L’intérêt de Riad Sattouf pour le cinéma n’est pas neuf. Etudiant, il fréquenta d’ailleurs une école d’animation – une option qui, pourtant, ne l’a pas même effleuré au moment de se lancer dans Les beaux gosses. « Faire un film, c’était un peu un fantasme d’enfant, comme cela peut en être un d’aller dans l’espace. Et après, c’est très jouissif, j’aurais été vraiment idiot de ne pas tenter le coup. Mais je n’ai jamais pensé à un film d’animation. Mon style de dessin ne s’adapte pas à l’animation parce qu’il n’est pas stable. Dans La vie secrète des jeunes , par exemple, il m’arrive de dessiner un visage très réaliste et un autre pas du tout, et de les faire discuter. Je ne vois pas comment cela pourrait s’adapter en animation.
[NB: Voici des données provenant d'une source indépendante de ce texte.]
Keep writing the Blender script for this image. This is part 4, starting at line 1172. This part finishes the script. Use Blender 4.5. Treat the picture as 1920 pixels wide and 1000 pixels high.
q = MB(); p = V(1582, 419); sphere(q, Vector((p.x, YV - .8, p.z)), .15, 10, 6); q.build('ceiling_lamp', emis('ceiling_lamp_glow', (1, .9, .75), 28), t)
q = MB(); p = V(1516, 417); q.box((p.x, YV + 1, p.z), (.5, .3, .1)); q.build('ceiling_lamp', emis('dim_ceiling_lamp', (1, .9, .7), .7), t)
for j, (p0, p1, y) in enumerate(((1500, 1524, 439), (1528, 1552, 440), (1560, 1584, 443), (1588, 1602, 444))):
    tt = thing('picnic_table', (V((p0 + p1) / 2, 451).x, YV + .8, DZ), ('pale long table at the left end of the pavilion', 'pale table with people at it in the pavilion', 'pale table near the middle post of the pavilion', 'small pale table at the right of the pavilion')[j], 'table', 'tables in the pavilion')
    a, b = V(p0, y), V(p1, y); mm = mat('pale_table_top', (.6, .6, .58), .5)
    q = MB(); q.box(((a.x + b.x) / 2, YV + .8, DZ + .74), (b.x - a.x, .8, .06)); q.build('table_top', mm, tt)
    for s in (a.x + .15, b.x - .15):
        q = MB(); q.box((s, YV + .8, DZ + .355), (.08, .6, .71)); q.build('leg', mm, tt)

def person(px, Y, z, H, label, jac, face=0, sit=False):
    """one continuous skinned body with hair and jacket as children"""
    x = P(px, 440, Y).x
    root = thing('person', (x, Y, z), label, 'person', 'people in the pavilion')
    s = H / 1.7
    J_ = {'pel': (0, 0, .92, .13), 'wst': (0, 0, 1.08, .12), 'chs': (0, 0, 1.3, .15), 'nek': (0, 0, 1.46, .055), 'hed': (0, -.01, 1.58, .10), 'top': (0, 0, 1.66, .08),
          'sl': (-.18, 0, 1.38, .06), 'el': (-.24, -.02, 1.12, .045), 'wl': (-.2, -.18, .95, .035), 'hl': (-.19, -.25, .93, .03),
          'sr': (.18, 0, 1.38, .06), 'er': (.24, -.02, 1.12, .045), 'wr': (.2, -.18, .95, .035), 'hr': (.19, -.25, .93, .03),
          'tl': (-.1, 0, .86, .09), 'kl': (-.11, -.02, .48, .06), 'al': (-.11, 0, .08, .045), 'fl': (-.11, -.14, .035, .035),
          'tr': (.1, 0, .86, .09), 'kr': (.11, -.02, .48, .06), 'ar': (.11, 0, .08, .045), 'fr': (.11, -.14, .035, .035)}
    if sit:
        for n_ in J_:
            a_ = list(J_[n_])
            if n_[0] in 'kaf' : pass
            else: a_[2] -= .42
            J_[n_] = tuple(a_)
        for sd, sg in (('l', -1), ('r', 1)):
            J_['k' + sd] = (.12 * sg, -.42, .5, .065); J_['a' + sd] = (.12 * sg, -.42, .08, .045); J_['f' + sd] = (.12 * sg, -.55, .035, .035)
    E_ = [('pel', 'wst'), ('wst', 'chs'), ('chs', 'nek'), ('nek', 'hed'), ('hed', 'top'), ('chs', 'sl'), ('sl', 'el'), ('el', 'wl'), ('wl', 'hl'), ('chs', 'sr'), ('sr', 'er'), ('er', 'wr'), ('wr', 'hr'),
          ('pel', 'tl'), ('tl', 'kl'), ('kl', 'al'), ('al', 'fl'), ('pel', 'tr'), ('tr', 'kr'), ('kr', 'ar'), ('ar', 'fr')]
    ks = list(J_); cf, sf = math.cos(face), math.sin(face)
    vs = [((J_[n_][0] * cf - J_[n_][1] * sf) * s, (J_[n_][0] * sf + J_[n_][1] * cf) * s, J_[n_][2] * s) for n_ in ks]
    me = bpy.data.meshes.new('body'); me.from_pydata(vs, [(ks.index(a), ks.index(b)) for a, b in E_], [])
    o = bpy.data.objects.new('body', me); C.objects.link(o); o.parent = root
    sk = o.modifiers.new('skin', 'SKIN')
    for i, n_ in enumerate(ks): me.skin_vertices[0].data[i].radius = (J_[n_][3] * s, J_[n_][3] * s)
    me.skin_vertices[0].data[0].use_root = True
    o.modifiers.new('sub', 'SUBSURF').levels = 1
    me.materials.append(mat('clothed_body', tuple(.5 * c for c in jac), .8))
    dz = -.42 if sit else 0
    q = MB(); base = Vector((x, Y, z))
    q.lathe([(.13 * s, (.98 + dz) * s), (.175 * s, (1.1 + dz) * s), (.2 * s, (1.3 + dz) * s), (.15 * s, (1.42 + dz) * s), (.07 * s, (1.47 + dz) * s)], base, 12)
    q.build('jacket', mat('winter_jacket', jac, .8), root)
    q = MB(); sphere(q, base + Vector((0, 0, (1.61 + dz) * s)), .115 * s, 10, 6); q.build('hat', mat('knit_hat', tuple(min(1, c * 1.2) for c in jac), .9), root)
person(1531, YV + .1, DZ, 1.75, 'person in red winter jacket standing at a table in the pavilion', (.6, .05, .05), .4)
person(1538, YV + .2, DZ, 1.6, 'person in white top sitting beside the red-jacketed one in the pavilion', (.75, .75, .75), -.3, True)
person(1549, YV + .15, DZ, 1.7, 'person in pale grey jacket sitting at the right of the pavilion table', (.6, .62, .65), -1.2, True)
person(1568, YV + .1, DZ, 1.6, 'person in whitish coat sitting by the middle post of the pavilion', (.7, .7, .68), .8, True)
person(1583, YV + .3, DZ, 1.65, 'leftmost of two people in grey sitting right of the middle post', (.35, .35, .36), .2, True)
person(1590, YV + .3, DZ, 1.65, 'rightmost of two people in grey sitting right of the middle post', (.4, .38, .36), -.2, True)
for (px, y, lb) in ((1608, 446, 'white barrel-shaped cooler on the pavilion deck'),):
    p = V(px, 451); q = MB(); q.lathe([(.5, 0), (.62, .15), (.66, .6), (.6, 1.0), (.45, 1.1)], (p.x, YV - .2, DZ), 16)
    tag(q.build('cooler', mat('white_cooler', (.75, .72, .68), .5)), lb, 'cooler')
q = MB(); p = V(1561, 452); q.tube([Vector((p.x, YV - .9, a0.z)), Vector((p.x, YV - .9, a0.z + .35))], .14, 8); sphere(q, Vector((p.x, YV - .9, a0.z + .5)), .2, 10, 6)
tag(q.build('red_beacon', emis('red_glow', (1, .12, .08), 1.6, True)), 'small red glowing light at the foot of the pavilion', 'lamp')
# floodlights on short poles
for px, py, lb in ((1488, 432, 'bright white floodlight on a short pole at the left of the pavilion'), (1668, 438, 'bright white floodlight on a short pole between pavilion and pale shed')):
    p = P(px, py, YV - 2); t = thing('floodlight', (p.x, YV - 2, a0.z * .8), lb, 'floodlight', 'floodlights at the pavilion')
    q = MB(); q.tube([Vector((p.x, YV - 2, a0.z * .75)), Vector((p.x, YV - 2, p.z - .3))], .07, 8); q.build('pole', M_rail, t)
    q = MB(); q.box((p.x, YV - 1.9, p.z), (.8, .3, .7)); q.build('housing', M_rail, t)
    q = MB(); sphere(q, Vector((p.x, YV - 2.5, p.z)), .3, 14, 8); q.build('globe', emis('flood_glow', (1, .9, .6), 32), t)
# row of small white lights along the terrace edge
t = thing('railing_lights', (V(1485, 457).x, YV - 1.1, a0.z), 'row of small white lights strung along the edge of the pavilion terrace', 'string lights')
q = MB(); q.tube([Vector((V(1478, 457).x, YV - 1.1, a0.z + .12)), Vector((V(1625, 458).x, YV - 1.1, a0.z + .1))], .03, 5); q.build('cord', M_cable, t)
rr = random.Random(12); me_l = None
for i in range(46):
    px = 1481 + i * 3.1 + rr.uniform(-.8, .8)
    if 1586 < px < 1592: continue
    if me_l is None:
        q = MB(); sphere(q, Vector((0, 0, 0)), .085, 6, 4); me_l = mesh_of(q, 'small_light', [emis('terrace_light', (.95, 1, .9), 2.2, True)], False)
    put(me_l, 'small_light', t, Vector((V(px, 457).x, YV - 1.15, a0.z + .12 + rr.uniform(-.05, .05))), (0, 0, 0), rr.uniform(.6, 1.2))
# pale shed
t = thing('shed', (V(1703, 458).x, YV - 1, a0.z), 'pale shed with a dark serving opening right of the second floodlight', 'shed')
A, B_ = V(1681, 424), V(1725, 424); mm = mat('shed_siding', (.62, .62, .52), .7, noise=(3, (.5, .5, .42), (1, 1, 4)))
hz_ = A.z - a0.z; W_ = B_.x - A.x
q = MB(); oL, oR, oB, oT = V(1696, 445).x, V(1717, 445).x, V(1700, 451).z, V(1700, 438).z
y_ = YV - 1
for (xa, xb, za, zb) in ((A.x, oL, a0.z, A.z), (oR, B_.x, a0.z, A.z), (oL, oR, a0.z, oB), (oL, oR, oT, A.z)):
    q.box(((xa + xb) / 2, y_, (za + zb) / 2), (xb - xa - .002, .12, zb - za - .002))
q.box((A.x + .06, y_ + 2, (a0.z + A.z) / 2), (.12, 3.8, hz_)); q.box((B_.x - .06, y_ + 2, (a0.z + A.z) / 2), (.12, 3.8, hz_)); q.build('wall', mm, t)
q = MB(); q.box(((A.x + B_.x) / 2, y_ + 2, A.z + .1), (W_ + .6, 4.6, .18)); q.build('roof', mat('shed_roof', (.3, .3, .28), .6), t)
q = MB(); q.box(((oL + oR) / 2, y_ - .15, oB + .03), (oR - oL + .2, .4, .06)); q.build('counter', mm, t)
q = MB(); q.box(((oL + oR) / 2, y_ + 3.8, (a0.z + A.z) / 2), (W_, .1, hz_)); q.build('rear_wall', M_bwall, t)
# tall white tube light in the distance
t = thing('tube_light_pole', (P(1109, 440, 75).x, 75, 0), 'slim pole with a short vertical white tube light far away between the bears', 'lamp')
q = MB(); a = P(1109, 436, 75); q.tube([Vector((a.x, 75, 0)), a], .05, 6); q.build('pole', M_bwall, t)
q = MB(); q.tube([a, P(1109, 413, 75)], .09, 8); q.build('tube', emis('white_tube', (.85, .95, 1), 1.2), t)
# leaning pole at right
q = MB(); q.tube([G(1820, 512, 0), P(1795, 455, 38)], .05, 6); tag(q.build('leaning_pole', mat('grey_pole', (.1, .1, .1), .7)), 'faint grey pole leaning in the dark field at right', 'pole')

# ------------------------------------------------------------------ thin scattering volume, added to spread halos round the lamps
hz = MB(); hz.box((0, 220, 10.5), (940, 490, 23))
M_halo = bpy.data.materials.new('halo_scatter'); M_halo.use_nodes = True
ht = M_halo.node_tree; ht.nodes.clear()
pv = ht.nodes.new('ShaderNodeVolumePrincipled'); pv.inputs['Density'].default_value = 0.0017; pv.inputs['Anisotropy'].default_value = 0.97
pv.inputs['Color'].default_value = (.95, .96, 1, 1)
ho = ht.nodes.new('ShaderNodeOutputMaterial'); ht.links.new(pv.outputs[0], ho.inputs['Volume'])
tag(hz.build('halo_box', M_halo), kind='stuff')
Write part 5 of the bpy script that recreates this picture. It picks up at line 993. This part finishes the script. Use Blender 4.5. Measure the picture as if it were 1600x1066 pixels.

Et j’avais vachement envie de travailler avec de vrais comédiens qui me fassent profiter de leur vécu, de leurs expériences… »

De la BD, il a par contre conservé le ton, et une façon toute personnelle d’embrasser le cadre de l’adolescence, thème qu’il ne se lasse pas d’explorer pour notre plus grand bonheur. « Le film est le petit frère de mes livres sur l’adolescence. Pour moi, l’adolescence est l’âge de l’adaptation: on doit s’adapter à des millions de choses, vivre avec les autres, gérer ses sentiments, s’adapter à sa propre image, à son corps qui change… J’adore la capacité des individus à vivre dans un environnement qui leur est imposé. J’adore les explorateurs, les aventuriers, toutes ces situations où l’homme est placé dans un contexte extrême et doit s’adapter à son environnement. C’est la pulsion humaine absolue. Même si moi, je ne suis pas du tout un aventurier. » L’adaptation, par contre, cela le connaît, lui qui, enfant, aura goûté tour à tour de la société syrienne et française – « j’ai été obligé, dans les deux cas, de m’adapter aux codes et à des conceptions totalement différentes de la vie. Peut-être ai-je été fasciné à ce moment-là. Je trouvais assez incroyable qu’il y ait des gens si différents qui soient chacun de leur côté tellement persuadés d’avoir raison. Le fait d’être des deux cultures m’a donné un regard extérieur sur les choses. C’est ce que j’ai gardé de cette période. »

Les figurants de la vie

La bonne distance? Toujours est-il que Les beaux gosses séduit par la pertinence d’un regard à hauteur d’ado mais également d’une stimulante atemporalité. Hervé, Camel et leurs camarades évoluent en effet dans un espace temps indéfini – leur monde n’est peuplé ni de consoles ni de portables, par exemple -, et c’est finalement plus le langage que les attitudes ou préoccupations qui les rattachent à l’époque. « Je ne voulais pas tant parler de l’adolescence que des émotions à l’adolescence, approuve Riad Sattouf. Et je voulais me faire un film à l’ado que j’avais été moi, à 14 ans, et qui me plaise en tant que spectateur aujourd’hui. J’ai donc fait une moyenne entre les deux périodes. Si j’avais fait un film sur les ados d’aujourd’hui, j’aurais été un peu à côté de la plaque, forcément. »

En tout état de cause, la vision qui en découle s’éloigne joliment des clichés ayant habituellement cours dans les représentations de l’adolescence au cinéma. Sattouf réhabilite l’ado boutonneux, tout en adhérant à une trinité toute juvénile – les gonzesses, la branlette et le métal -, cela avec un humour jamais démenti. C’est que l’âge bête est aussi un âge drôle, en effet. « Je ne voulais pas les voir à travers un problème, qu’il soit éducatif, culturel ou pénal. L’adolescence elle-même devait être le truc le plus dramaturgique de mon film. Il s’agissait d’être le plus sincère possible avec ce que j’avais vécu, et l’image que je gardais de ma propre adolescence, sans rien cacher. L’inflation des sources d’information fait que l’on a souvent une image très agressive, très violente de l’adolescent, alors que je ne suis pas sûr que cela ait empiré par rapport à mon époque. » Et de poursuivre: « Les beaux gosses , c’est un film sur les figurants de la vie, l’ado que j’ai été qui est forcément un antihéros sans intérêt. » A l’exact opposé donc d’ Hélène et les garçons et autres « mannequins sursexués » qui furent le cauchemar de sa jeunesse.

S’agissant de dédramatisation, Riad Sattouf fait encore du monde des adultes un miroir de celui des ados: « Mon intention était de montrer que tout le monde a été ado, et puis, on grandit. Etre ado n’est pas un état criminel, c’est terriblement un truc humain. » L’adolescence mène à tout, à condition d’en sortir… Bienvenue dans l’âge ingrat.